KQJ on 6 deals, K played 2 times.

Conclusion: In the 18 deals where the king could be played, the king will be played 6+3+2=11 times. On 3 of these, the suit is 2-2. The probability of one loser is 3/11, the probability of two losers is 8/11, the odds on losing two tricks are 8 to 3.

Of course it is not the case that every 18 deals will be distributed as stated, this is a device for simplifying thought. But in 18,000 deals the distribution of holdings will be, in percentage terms, pretty close to 6,000 of each type.

Added: The three holdings were described as being almost equally likely. I fact the KQ is slightly more like than either of teh other two.
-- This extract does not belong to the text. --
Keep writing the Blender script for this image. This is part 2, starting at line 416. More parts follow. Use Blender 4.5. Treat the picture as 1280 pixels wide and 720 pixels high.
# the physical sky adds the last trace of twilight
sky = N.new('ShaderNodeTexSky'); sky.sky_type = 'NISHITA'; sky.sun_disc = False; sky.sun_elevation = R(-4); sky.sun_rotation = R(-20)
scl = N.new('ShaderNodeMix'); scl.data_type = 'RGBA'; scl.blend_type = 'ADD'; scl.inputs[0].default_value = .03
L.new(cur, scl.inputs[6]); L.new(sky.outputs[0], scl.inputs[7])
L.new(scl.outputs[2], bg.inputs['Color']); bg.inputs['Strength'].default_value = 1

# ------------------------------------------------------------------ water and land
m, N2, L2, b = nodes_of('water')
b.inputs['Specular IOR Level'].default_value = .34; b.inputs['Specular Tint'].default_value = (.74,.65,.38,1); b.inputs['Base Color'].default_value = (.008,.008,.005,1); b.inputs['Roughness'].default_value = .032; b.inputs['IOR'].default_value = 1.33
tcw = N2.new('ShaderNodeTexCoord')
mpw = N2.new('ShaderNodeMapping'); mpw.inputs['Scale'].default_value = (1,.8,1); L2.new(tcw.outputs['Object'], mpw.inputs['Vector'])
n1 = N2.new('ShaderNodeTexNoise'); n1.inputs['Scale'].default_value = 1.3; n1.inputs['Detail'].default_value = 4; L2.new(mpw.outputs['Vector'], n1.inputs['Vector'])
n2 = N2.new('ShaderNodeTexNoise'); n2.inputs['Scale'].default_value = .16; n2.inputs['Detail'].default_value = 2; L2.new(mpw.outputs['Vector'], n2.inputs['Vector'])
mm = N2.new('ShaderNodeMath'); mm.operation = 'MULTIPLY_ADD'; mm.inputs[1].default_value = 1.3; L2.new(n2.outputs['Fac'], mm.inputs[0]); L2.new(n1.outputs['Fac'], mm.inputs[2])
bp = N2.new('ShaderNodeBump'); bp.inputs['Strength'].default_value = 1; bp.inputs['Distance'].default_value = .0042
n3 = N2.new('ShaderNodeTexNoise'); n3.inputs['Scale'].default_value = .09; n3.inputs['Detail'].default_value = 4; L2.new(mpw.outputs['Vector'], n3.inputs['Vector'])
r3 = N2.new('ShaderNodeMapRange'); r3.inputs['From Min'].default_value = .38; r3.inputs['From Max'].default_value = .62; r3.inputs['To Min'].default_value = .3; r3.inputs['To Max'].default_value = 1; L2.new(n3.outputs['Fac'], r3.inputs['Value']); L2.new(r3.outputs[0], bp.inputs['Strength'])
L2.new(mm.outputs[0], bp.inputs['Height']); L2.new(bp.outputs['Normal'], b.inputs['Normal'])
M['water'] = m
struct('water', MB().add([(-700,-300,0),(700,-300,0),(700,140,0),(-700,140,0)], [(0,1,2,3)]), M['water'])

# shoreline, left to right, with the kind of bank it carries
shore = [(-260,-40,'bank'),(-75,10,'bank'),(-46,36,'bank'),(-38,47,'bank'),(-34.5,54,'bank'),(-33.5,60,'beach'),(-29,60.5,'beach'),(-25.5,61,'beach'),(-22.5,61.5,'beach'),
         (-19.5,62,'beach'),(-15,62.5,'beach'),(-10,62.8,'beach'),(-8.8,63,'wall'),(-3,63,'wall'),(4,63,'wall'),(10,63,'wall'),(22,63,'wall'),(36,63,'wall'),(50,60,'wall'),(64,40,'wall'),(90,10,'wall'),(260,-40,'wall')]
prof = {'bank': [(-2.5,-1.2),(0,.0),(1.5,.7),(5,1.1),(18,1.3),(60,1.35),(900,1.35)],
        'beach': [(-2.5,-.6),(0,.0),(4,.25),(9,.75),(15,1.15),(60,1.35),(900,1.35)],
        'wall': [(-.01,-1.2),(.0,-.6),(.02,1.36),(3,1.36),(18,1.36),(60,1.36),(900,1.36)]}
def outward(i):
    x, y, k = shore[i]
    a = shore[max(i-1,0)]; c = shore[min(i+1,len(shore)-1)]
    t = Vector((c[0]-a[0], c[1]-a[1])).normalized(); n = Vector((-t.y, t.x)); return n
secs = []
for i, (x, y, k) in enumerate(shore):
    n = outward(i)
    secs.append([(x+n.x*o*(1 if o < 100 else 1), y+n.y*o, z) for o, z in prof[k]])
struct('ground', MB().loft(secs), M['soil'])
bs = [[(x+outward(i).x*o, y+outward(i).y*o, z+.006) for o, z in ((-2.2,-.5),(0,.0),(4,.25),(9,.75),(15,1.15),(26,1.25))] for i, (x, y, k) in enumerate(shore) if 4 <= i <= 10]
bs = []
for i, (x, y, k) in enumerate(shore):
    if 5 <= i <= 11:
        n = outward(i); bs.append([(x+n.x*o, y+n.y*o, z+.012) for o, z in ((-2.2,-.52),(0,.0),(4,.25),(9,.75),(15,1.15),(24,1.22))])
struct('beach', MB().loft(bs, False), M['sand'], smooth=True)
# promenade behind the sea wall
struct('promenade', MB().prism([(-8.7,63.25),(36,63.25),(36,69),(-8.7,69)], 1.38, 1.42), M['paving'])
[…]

The remaining 22 cards from the two hands must be placed, and there are more ways to do this with 11 empty spaces in each hand than with 12 in one hand, 10 in the other. So, if the rest of what I say is right, the probability of losing only one trick is slightly better than 3/11. I imagine that the small effect is is overwhelmed by the fact that in some arrangements of the remaining cards the opponents would be in the auction.

[nige1]

CSGibson, on Oct 12 2010, 02:05, said:

Interested in hearing situational analysis - if you play the ace from hand in a trump suit, missing the KQJ5, and the 5-K pops up, what do you think the chances are that you are losing 2 tricks in the suit?  How about if the 5-Q pops?  5-J?  This is assuming that someone would play randomly from equals, but lowest otherwise... [/ONESUIT]

Presumably, an opponent will always play the knave from KJ doubleton but may play randomly from KQJ, KQ, or QJ. As far as I remember, opponents can play true cards most of the time. False-carding occasionally is sufficient to keep declarer guessing.